TO BE DONE: Count the lines below that contain the word "part", and reply with that number alone.

TASK DATA:
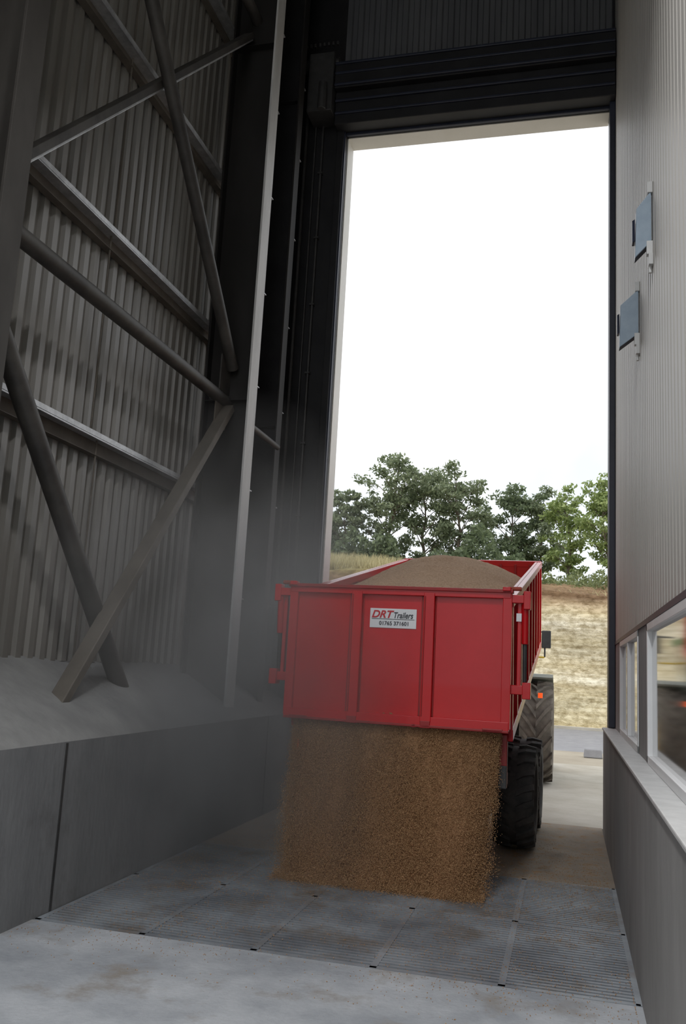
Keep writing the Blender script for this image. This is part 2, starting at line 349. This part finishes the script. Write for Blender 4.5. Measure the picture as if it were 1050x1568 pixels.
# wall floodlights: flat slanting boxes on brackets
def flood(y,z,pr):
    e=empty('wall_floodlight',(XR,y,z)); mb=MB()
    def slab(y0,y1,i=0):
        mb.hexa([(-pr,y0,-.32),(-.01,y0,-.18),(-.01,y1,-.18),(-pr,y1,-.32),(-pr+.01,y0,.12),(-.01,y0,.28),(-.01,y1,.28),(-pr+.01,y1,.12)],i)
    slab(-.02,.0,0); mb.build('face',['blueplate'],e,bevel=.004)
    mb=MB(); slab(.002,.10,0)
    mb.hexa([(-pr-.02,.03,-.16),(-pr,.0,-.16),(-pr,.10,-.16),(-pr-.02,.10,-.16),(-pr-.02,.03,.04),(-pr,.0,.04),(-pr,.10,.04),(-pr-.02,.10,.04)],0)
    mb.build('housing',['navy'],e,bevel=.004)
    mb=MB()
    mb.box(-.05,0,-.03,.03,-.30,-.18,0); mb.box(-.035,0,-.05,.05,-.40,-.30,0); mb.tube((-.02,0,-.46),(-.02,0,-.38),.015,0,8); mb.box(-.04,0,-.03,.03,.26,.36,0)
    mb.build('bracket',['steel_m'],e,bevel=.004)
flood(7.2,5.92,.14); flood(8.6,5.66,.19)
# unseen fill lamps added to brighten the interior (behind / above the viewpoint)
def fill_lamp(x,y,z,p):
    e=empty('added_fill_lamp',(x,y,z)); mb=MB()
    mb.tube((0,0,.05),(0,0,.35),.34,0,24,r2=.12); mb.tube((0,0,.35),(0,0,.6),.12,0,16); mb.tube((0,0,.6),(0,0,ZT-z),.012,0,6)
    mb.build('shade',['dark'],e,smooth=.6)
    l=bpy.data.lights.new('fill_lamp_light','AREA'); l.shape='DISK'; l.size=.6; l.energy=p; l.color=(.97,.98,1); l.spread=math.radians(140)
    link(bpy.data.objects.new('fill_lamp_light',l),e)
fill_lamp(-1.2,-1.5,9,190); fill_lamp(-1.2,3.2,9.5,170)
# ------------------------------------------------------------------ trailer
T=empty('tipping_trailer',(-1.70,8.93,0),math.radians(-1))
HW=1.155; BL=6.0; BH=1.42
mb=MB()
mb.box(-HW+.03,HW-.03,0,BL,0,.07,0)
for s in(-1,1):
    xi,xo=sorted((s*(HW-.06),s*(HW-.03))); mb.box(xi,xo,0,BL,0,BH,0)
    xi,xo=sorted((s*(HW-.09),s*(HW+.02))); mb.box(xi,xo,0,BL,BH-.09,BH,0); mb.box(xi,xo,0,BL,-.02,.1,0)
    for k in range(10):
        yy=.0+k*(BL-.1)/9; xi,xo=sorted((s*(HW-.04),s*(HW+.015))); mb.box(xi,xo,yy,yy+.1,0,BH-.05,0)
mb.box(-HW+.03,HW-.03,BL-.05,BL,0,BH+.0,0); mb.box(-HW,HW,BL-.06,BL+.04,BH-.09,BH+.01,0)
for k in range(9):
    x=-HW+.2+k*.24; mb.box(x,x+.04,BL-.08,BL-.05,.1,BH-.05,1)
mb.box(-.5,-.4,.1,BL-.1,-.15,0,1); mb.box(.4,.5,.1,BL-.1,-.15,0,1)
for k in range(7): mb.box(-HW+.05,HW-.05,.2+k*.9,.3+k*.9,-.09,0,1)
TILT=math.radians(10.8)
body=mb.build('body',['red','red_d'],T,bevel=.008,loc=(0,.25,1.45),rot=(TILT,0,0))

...

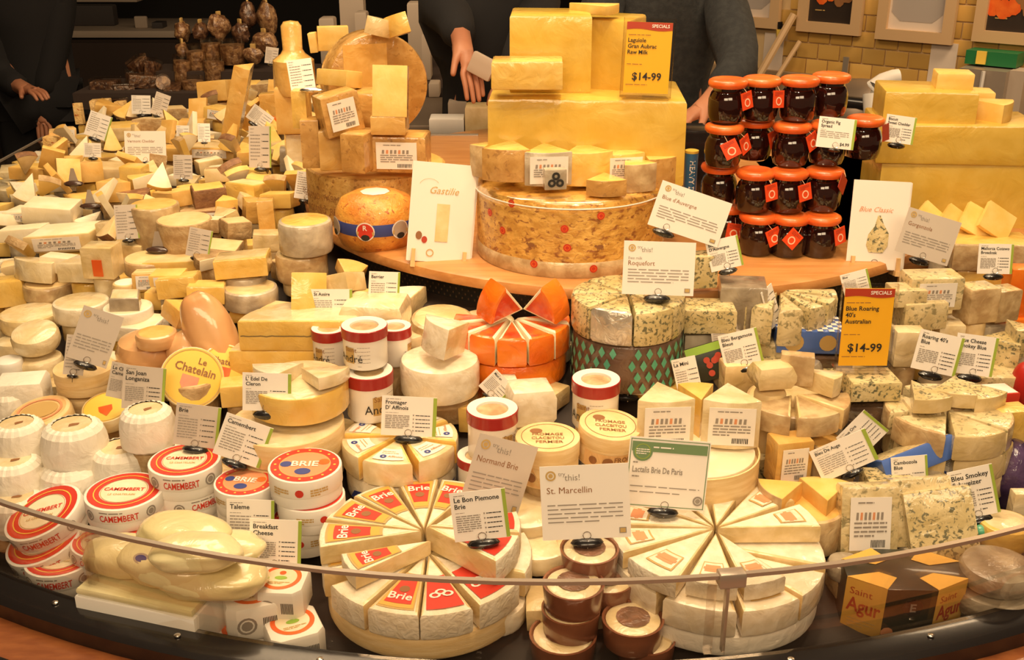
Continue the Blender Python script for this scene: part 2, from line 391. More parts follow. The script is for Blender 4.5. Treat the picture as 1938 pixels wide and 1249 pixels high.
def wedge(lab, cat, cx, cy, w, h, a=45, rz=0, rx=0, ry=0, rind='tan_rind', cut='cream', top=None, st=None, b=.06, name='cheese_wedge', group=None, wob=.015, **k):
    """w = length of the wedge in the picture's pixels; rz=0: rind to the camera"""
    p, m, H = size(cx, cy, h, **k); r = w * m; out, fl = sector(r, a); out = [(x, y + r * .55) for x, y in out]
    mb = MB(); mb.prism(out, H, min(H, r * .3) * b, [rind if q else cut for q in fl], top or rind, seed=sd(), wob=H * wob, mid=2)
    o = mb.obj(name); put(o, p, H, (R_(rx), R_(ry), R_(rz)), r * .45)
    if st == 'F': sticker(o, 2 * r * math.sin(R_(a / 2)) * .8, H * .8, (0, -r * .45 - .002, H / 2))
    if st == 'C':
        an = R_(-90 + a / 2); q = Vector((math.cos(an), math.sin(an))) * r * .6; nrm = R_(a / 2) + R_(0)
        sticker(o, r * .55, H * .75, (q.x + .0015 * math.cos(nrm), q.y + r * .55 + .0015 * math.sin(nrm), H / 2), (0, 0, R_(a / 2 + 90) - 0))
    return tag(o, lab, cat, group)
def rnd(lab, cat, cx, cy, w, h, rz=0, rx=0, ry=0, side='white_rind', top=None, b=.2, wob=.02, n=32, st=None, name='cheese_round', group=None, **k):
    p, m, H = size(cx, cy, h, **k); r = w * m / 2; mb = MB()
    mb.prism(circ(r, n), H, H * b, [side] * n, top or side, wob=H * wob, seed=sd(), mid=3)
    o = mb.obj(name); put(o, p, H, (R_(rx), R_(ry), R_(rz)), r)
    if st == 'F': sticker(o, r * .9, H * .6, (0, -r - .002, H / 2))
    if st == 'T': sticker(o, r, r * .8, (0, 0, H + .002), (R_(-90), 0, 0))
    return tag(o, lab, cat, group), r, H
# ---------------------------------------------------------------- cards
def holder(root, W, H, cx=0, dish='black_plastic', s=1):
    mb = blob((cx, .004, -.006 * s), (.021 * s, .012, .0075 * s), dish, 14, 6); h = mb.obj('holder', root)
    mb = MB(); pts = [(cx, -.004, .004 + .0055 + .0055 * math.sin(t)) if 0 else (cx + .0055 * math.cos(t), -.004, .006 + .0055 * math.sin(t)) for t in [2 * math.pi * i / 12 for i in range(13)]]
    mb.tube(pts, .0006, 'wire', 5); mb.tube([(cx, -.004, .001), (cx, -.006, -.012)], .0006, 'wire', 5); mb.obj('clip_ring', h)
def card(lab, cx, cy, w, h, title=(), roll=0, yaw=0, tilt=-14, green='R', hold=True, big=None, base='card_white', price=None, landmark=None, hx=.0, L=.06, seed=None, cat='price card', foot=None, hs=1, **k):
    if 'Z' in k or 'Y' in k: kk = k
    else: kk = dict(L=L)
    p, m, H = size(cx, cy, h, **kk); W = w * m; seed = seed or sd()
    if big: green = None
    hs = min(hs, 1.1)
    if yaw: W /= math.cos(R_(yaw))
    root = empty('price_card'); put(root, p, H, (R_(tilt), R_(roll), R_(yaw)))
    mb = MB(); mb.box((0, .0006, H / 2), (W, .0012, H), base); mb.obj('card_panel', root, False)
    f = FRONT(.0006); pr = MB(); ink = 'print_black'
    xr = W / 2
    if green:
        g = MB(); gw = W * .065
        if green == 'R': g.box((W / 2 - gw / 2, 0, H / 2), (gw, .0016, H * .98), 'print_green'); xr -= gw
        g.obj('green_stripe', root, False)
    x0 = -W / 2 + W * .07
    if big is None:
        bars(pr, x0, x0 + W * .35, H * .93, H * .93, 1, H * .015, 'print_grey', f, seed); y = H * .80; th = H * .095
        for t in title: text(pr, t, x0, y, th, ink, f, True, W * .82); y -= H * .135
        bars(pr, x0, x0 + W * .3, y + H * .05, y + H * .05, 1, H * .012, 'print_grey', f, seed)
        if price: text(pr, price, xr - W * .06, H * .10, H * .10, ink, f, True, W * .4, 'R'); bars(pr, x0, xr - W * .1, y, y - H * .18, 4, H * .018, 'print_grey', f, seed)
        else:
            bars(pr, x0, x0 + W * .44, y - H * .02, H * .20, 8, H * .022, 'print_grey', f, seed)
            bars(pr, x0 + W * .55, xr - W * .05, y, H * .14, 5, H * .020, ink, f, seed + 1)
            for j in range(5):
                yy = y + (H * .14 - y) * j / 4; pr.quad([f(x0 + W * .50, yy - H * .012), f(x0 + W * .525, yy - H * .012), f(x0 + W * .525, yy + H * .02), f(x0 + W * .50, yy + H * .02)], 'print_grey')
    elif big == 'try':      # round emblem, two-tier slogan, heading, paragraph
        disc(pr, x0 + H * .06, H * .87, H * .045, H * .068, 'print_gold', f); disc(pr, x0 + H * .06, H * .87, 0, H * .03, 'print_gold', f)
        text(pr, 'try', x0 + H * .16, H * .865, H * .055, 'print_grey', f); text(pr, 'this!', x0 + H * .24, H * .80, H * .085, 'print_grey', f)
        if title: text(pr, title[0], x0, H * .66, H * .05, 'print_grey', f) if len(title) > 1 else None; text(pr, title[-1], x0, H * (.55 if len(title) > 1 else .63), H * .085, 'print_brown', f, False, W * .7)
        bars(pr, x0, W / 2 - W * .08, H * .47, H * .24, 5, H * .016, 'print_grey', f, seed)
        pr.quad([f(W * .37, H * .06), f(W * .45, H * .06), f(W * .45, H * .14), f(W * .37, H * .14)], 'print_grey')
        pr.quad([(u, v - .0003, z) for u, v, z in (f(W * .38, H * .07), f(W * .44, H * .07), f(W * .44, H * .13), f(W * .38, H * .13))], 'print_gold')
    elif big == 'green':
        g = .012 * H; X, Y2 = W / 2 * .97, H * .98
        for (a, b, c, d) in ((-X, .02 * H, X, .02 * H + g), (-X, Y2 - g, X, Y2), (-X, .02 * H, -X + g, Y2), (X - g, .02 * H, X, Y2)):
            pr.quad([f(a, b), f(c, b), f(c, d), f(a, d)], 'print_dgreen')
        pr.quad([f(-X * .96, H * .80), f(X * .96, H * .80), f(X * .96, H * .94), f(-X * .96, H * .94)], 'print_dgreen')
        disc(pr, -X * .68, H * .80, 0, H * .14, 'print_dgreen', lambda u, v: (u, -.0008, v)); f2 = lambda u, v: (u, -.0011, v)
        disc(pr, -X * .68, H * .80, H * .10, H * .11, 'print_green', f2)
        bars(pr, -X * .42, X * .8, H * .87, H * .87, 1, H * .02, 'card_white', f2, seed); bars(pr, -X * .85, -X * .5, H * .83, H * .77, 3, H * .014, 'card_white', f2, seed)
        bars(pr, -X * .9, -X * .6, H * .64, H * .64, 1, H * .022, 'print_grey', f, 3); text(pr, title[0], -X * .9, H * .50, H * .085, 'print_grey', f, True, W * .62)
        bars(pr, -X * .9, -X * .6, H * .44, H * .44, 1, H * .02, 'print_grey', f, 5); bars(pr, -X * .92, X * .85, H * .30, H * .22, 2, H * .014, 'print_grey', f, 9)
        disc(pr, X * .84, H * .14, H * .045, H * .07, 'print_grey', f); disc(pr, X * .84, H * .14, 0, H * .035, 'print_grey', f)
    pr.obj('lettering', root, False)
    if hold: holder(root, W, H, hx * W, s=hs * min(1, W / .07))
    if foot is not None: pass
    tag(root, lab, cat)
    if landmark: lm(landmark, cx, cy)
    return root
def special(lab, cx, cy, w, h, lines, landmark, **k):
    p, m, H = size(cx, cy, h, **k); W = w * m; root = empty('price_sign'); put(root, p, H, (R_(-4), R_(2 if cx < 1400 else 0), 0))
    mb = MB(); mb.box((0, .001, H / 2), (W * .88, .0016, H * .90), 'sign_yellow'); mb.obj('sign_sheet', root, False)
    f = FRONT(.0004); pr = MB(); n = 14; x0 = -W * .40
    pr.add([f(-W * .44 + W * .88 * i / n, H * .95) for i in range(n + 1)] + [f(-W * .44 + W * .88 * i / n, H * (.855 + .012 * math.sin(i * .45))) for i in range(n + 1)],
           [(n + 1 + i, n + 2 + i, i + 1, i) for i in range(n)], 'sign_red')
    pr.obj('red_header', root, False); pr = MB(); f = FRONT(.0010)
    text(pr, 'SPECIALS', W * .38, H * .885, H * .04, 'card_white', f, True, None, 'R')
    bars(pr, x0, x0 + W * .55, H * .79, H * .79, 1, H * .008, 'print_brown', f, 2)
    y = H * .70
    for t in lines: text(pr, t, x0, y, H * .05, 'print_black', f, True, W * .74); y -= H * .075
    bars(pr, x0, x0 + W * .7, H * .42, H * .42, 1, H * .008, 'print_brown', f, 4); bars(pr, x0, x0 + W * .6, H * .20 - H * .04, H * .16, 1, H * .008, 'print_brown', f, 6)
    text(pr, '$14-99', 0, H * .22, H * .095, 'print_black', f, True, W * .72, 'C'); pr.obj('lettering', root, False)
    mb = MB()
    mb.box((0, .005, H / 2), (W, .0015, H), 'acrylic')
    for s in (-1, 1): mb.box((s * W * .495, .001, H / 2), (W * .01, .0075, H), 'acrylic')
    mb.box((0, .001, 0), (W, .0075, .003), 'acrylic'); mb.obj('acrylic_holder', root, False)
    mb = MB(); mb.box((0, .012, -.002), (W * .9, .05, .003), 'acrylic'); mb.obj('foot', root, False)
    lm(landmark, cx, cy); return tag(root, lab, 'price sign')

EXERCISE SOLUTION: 2